Ten years from now, Chang says, rockfish is going to be a lot more expensive because everyone will realize how good it is.

Maybe by then, Chang will have a few more restaurants in L.A. He isn’t planning another one yet, but he’s willing to consider opportunities if he can build the right teams for them through Majordomo.

Chang’s been looking at houses in L.A. His wife Grace has family on the West Coast, so she’d be happy to spend more time here. Chang likes to say that he might want two homes in L.A.: The second one would be a place in the San Gabriel Valley where he can chill after eating. For now, he’s renting a house near Hollywood. He’s still getting used to having more space and amenities than he does in New York.

“There’s a swimming pool, and I’ve used it once because it’s just weird,” Chang says. “I’m like, what the fuck do you do with this?”

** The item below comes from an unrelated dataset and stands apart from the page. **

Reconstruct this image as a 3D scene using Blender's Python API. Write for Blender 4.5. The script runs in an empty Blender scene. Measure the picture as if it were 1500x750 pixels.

Chang will have lots of time to figure things out in L.A.. His 180-seat restaurant has been packed every night, and people have been lining up for a chance to dine there. Majordomo, down the street from L.A. artist Shepard Fairey’s new exhibit, is in an emerging area that doesn’t even really have a name yet. It’s on the edge of Chinatown, but it’s not in what people think of when they think of Chinatown.

“I think it’s very perfectly symbolic of who we are, who I am,” Chang says. “It’s neither here nor there. Right when you cross that little bridge, you’re in a completely different kind of L.A.. I think it fits us perfectly.”